AMD heads into its May 5 earnings report with the Street pulling in opposite directions — a 60% rally in one month hasn't closed the gap between bulls who see AI hardware upside and sceptics watching cost discipline.
The analyst picture this week crystallised the tension sharply. Susquehanna's Christopher Rolland raised his target to $375 from $300 on April 29, keeping a Positive rating. DA Davidson upgraded to Buy the same week, lifting its target to $375 from $220. Both moves reflect renewed confidence in AMD's AI GPU roadmap and Meta partnership. The pushback came from Northland Capital Markets, which cut to Market Perform on April 27. Bernstein sits at Market Perform with a $265 target — well below the current price — implying the Street's sceptics see the 60% monthly pop as running ahead of fundamentals. The consensus mean target is $300.54, actually below the $323 close, which tells you a meaningful portion of the covering universe hasn't caught up to the move yet.
The borrow market is calm — and that's the story on short positioning. Short interest is modest at 2.2% of free float, barely worth a headline at that level, though it has risen about 16% from early April's trough around 31 million shares to just under 36 million now. Cost to borrow has moved more dramatically in percentage terms, nearly tripling over the past month to 0.80% — but that remains a low absolute rate. Availability is wide, meaning there is no pressure in the lending pool that would restrain incremental shorting. The ORTEX short score of 29.3 sits in the 83rd percentile for short-score rank, but the absolute score itself is low — a sign the scoring model reads AMD as a relatively un-crowded short despite the percentile framing.
Options traders are striking a different tone from the shorts. The put/call ratio of 1.07 is right at its 20-day average, with a z-score near zero — neither defensively skewed nor offensively positioned. That's notable given the scale of the price move: a stock up 60% in a month with a neutral options posture suggests options traders are neither chasing the rally with calls nor aggressively hedging it with puts. The 52-week PCR range spans 0.72 to 1.19, so the current level lands squarely in the middle.

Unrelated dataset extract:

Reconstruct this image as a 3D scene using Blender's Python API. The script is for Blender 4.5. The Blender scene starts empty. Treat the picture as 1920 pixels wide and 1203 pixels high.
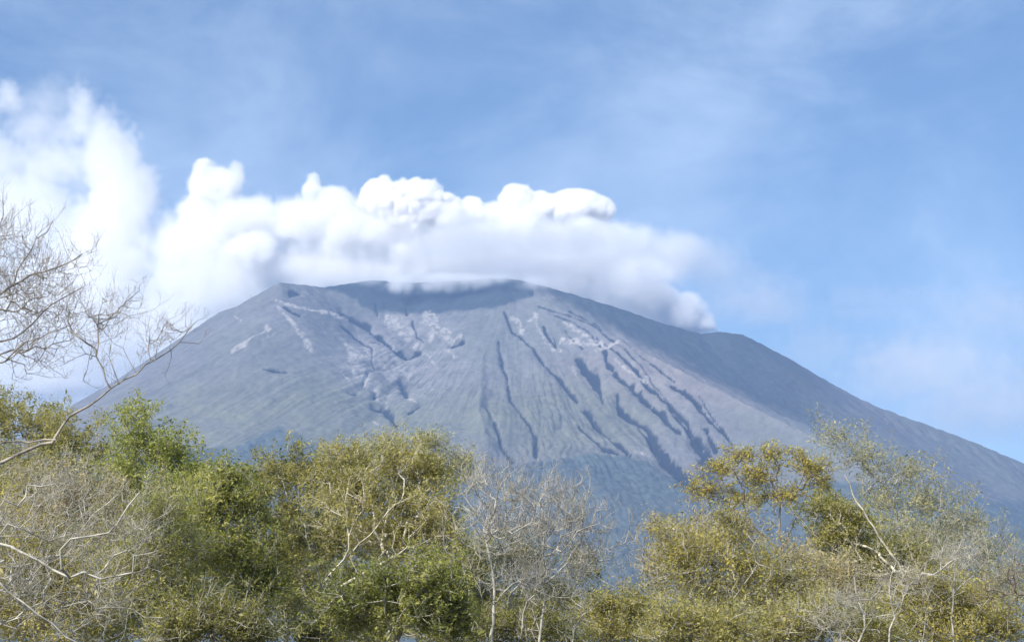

The insider selling log adds a layer of caution. CTO Mark Papermaster sold AMD shares on three separate occasions in April — totalling over 64,000 shares worth roughly $20 million at prices between $225 and $350. That range maps almost exactly to the stock's April trajectory, suggesting a systematic plan rather than a single opportunistic exit. CEO Lisa Su sold approximately $15 million worth of stock in mid-March at prices around $198-$203, before the bulk of the rally. Net insider activity over 90 days runs to a positive $64 million in aggregate value sold, skewed heavily by these two executives. Insiders selling into strength is common at large-cap tech firms, but the pace and breadth across both the CEO and CTO is worth noting ahead of a major earnings print.
The earnings history here is unambiguous on one dimension: AMD has a pattern of sharp post-print declines. The February 2026 release triggered a one-day fall of approximately 18-20%, with a five-day decline of around 11-13%. This is a stock that has consistently punished holders through earnings, even when results were not catastrophically bad. Whether that dynamic repeats depends on the magnitude of AI GPU guidance and any commentary on share gains versus NVDA. INTC was the week's peer outlier — up nearly 28% on the week — while AMD's 13.6% weekly gain trailed that surge but still outpaced NVDA's 6.6% and MPWR's 1.6% decline.
The setup heading into May 5 is therefore one of compressed positioning alongside elevated price — the borrow market is relaxed, options are neutral, but the stock has moved dramatically and insider executives have been consistent sellers throughout the rally. What the May print resolves is whether AMD's AI GPU trajectory justifies a trading multiple — P/E near 40x, EV/EBITDA at 35x — that has expanded by roughly 14 multiple points over the past 30 days.